Cars frontman Ric Ocasek wrote this song and sang lead on the track. The story is one we've heard before: his girlfriend has left him and taken up with his best friend. The song has elements of the many heartbreak songs of the '50s and '60s that emerged in the early years of rock (like the hand claps), but Ocasek put a modern spin on it, making the guy in the song more nuanced and a little volatile. The details he uses to describe her - with her "nuclear boots" and "drip-dry glove" - are far off kilter from what we usually hear in these kind of songs. We're left with no idea what happened in this relationship or how the guy really feels about her, which is the way Ocasek liked it. His songs didn't tell personal stories, but were amplified and skewed reflections on what he noticed in others.
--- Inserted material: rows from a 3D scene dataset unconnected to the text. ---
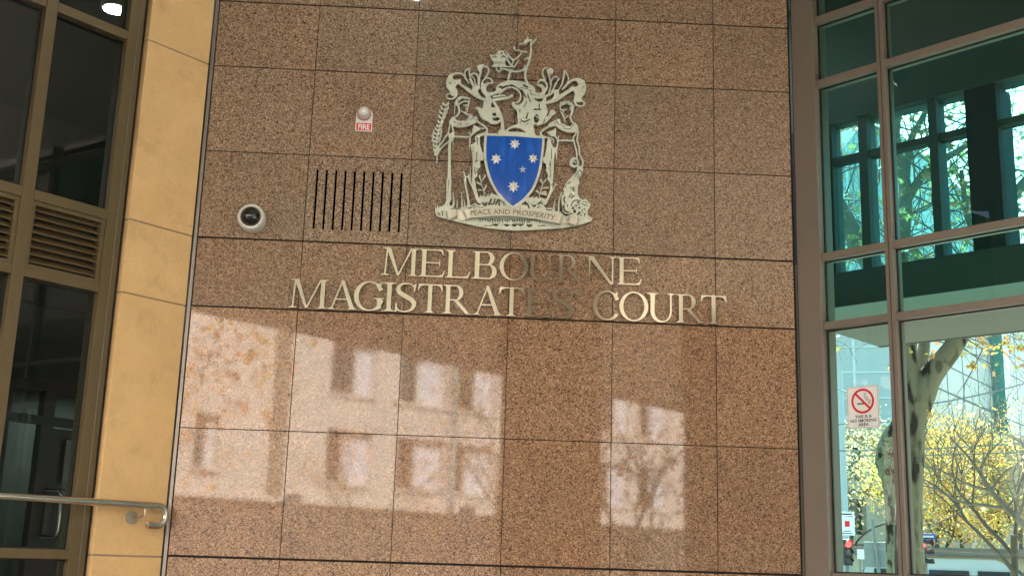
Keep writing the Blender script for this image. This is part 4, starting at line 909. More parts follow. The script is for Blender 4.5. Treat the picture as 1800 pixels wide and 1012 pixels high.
for (px, py, r, npt) in ((877, 132, 9.6, 8), (703, 272, 9.6, 7), (1048, 268, 8.6, 7), (950, 373, 6.6, 5), (864, 532, 10.4, 8)):
    cx, cy_ = 740+px/5.325, 230+py/5.325; dd = dome_d(cx, cy_)+.002; mb = MB(); ring_ = []
    for k in range(2*npt):
        a = -math.pi/2+math.pi*k/npt; q = r if k % 2 == 0 else r*(.56 if npt > 5 else .42)
        ring_.append((cx+q*math.cos(a), cy_+q*math.sin(a)))
    ring_ = np.array(ring_); m_ = len(ring_)
    mb.v = [tuple(q) for q in crest_fn(ring_[:, 0], ring_[:, 1], dd+.002)]+[tuple(q) for q in crest_fn(ring_[:, 0], ring_[:, 1], dd-.005)]+[tuple(crest_fn([cx], [cy_], dd+.014)[0])]
    for k in range(m_): mb.f += [(k, (k+1) % m_, 2*m_), (k, m_+k, m_+(k+1) % m_, (k+1) % m_)]
    mb.build('star', M['starm'], shield)
# ---- motto scroll: a bent ribbon
def ribbon(top, bot, depth, th=.006, sub=6):
    top = np.array(top, float); bot = np.array(bot, float); depth = np.array(depth, float)
    def cr(P):
        P = np.asarray(P, float).reshape(len(P), -1); Q = np.vstack([2*P[0]-P[1], P, 2*P[-1]-P[-2]]); o = []
        for i in range(len(P)-1):
            for t in np.arange(sub)/sub:
                a, b, c, d = Q[i:i+4]; o.append(.5*(2*b+(c-a)*t+(2*a-5*b+4*c-d)*t*t+(3*b-a-3*c+d)*t**3))
        o.append(P[-1]); return np.array(o)
    T, B2, D = cr(top), cr(bot), cr(depth)[:, 0]; mb = MB(); n = len(T)
    for P, off in ((T, 0), (B2, 0), (T, -th), (B2, -th)):
        for i in range(n): mb.v.append(tuple(crest_fn([P[i][0]], [P[i][1]], D[i]+off)[0]))
    for i in range(n-1):
        mb.f += [(i, i+1, n+i+1, n+i), (2*n+i, 3*n+i, 3*n+i+1, 2*n+i+1), (i, 2*n+i, 2*n+i+1, i+1), (n+i, n+i+1, 3*n+i+1, 3*n+i)]
    mb.f += [(0, n, 3*n, 2*n), (n-1, 3*n-1, 4*n-1, 2*n-1)]
    return mb
Z = lambda x, y: (740+x/5.325, 230+y/5.325)
scroll = ribbon([Z(382, 760), Z(410, 752), Z(480, 746), Z(640, 738), Z(850, 742), Z(1080, 764), Z(1240, 792), Z(1305, 808), Z(1325, 818)],
                [Z(420, 838), Z(445, 832), Z(520, 825), Z(680, 816), Z(850, 817), Z(1040, 838), Z(1200, 866), Z(1278, 880), Z(1310, 880)],
                [.02, .042, .05, .055, .057, .055, .05, .045, .02]).build('motto_scroll', M['scroll'], crest, True)
ribbon([Z(385, 762), Z(345, 770), Z(330, 790)], [Z(420, 838), Z(370, 842), Z(350, 835)], [.02, .008, .006]).build('scroll_fold', M['scroll'], scroll, True)
ribbon([Z(228, 765), Z(250, 752), Z(318, 742), Z(342, 762)], [Z(248, 845), Z(268, 838), Z(325, 812), Z(345, 800)], [.015, .035, .032, .010]).build('scroll_fold', M['scroll'], scroll, True)
ribbon([Z(1322, 818), Z(1350, 838), Z(1385, 835)], [Z(1300, 880), Z(1335, 872), Z(1370, 880)], [.02, .006, .006]).build('scroll_fold', M['scroll'], scroll, True)
ribbon([Z(1372, 828), Z(1400, 792), Z(1465, 805), Z(1482, 822)], [Z(1368, 878), Z(1380, 872), Z(1440, 896), Z(1462, 888)], [.008, .03, .036, .012]).build('scroll_fold', M['scroll'], scroll, True)
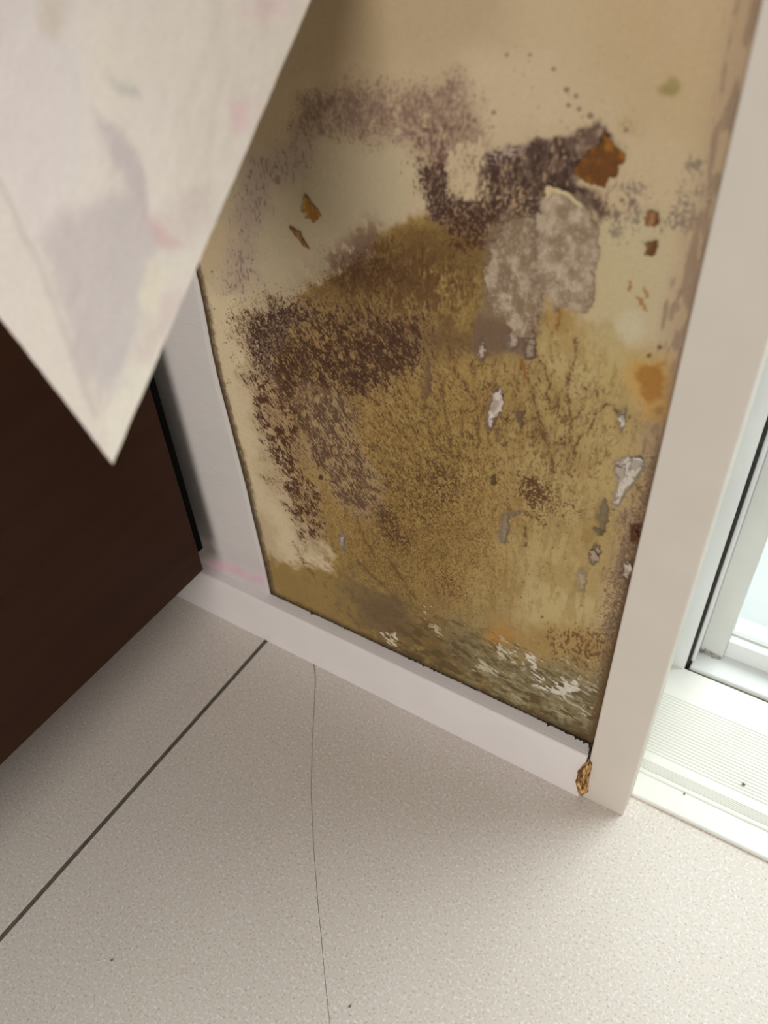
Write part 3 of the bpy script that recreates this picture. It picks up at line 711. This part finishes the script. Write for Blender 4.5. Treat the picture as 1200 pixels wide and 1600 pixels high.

This was the second single from The Cars, following "Just What I Needed." Like most of their early songs, Ocasek wrote the song and made the demo at his home studio in Boston. When the band signed with Elektra Records, they recorded these songs with producer Roy Thomas Baker, who was at the controls for many of Queen's recordings. They ended up using Baker on their first four albums. His forte was layering harmony vocals and getting a very clean, crisp sound on his recordings. As he did with Queen, he let The Cars dictate the sessions and encouraged experimentation.
After recording this song, Cars guitarist Elliot Easton realized he had subconsciously borrowed the riff from the Beatles song "I Will."